The new song is the joyful song of those lifted from the burden and trial and bondage of sin. The new song is the joyful song of the redeemed. The new song is the joyful song of those Israelites who walked safely across the Red Sea on dry ground (cf Ex 15). The new song is the joyful song of those who walked around the walls of Jericho until God made those walls fall down. The new song is the joyful song of those gathered at the cross and grave of Christ (cf Phil 2:6-11). The new song is the joyful song of the redeemed in heaven (Rev 5:9ff; 15:3ff).

III Joy's Judgment (vs 9)
A We have heard the call for joy and worship and song. We have heard the reason for joy and worship and song. We end with joy's judgment. Listen to verse 9:
(Ps 98:9) let them sing before the LORD, for he comes to judge the earth. He will judge the world in righteousness and the peoples with equity.
Did you hear that? We are called to sing for joy because of God's judgment.

In verse 1 God is praised because of salvation. In verse 9 God is praised for judgment. Here is a reminder that the coming of the Lord Jesus means both salvation and judgment.

This double theme of salvation and judgment is found throughout the Bible. As baptism reminds us, we see salvation and judgment when God saved Noah and his family but destroyed the rest of the world with the Flood. As baptism reminds us, we see salvation and judgment at the Red Sea when God miraculously saved Moses and the Israelites and drowned the obstinate Pharaoh and all his army. We also see salvation and judgment at Jericho when God gave Israel victory and judged the Canaanites.

And, we see salvation and judgment at the foot of the cross. Anyone who repents of their sin and believes in the Lord Jesus is given the Lord's salvation. Those, however, who reject Jesus or neglect Jesus are judged.

B How does this fit in with the psalmist's call for joy? How are we to rejoice in the judgment of the wicked?
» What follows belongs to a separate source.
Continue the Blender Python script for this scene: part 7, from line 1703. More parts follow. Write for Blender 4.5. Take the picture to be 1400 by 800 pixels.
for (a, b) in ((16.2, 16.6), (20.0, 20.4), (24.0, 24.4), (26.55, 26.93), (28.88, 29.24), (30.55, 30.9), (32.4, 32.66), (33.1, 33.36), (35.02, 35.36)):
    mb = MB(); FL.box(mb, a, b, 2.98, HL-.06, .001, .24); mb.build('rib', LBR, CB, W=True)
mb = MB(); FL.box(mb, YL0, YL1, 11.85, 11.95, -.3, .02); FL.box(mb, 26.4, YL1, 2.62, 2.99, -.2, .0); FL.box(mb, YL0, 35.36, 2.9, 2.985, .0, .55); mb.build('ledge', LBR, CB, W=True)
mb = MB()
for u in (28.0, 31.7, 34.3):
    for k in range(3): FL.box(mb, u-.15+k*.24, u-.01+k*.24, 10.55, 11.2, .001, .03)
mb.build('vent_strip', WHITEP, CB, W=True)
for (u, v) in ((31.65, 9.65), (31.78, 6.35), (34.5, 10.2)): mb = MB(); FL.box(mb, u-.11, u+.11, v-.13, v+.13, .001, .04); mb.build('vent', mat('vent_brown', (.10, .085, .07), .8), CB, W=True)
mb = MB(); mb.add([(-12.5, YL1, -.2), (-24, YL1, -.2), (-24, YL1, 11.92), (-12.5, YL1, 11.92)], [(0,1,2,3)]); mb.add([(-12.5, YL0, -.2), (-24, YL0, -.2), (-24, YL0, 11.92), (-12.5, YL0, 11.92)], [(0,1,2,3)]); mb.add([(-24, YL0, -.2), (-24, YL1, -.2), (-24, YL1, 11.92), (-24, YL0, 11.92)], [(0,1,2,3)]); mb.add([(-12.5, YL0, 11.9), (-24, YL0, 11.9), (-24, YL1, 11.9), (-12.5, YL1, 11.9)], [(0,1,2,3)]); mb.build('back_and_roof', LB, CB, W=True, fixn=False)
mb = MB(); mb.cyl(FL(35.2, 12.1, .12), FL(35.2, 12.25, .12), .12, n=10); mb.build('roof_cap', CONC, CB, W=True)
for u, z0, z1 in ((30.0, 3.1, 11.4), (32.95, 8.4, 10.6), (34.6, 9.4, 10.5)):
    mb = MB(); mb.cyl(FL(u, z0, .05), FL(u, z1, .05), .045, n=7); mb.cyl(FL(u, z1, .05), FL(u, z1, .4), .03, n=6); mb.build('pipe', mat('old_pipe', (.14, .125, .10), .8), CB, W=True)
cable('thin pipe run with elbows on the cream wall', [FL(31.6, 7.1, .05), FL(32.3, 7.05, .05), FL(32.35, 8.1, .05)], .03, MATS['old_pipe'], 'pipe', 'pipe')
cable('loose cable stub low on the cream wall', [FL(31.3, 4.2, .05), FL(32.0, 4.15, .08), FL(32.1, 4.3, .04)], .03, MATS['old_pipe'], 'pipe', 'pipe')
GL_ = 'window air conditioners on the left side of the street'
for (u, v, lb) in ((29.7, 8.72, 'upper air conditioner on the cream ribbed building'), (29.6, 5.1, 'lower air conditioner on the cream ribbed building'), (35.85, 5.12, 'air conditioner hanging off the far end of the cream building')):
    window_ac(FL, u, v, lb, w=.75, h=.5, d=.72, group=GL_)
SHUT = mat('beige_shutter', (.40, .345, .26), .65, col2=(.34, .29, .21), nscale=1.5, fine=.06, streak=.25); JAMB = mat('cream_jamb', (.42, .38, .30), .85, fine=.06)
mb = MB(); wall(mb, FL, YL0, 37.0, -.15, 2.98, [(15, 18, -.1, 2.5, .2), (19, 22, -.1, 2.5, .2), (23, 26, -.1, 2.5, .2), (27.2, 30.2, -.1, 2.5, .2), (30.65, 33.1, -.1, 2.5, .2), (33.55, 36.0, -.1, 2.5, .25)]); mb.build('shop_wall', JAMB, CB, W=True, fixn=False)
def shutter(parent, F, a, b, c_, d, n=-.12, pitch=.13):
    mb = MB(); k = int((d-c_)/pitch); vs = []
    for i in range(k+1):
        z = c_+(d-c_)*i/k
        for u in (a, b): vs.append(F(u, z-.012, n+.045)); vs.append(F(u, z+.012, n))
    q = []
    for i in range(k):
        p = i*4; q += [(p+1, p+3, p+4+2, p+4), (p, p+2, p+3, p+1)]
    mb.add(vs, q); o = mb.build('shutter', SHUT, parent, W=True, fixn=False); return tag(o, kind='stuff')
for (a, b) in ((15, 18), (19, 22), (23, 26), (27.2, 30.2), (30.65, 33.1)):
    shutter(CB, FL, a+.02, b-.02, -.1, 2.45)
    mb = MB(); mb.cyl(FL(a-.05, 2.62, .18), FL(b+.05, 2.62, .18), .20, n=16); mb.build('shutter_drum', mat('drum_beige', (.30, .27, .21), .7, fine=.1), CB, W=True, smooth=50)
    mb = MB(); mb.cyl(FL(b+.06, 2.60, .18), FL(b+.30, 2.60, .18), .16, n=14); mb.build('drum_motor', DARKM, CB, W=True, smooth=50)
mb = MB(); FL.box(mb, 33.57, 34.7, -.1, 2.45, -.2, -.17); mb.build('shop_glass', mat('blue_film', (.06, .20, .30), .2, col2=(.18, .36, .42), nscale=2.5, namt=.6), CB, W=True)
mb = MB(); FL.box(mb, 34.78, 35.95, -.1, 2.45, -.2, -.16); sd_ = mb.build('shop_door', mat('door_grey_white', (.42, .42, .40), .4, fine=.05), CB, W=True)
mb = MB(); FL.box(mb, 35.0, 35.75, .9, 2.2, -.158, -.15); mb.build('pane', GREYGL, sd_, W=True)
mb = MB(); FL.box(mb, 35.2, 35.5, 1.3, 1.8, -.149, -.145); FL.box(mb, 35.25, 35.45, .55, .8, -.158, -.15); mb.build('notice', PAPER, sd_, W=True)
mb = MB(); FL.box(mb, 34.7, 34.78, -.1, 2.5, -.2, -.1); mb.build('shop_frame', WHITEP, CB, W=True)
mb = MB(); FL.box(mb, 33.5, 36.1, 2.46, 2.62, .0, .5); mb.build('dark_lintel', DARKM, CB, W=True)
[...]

I love how the Catechism explains this in Q & A 52 when it asks how Christ's return "to judge the living and the dead" brings comfort:
In all my distress and persecution
I turn my eyes to the heavens
and confidently await as judge the very One
who has already stood trial in my place before God and so has removed the whole curse from me.
All his enemies and mine
he will condemn to everlasting punishment:
but me and all his chosen ones
he will take along with him
into the joy and the glory of heaven.
Notice, when Christ returns there is salvation for the chosen ones and judgment for the enemies of Christ and the cross.

What does the judgment of Christ mean? On that day the Lord Jesus will right all wrongs and cause eternal justice to fall upon the enemies of His people. That will be a dreadful day for the impenitent, but for those who have been declared righteous, it will be a day of glory. The judgment of Christ is reason for joy and celebration.

Conclusion
"Joy to the World." We are one big choir and God is the conductor. He raises His baton. All is in readiness. When Christ came to earth to suffer and die and rise from the grave, the conductor of the universe lowers His baton and the new song begins: the whole earth bursts into jubilant song, the sea resounds, the rivers clap their hands, the mountains sing together for joy, and all the earth -- that is, all believers from all corners of the earth -- burst into jubilant song with music. Because of Christmas joy a new song is sung to the Lord.

"Shout for joy to the LORD, all the earth, burst into jubilant song with music" (Ps 98:4). This is our call to Christmas joy on this second Sunday of Advent.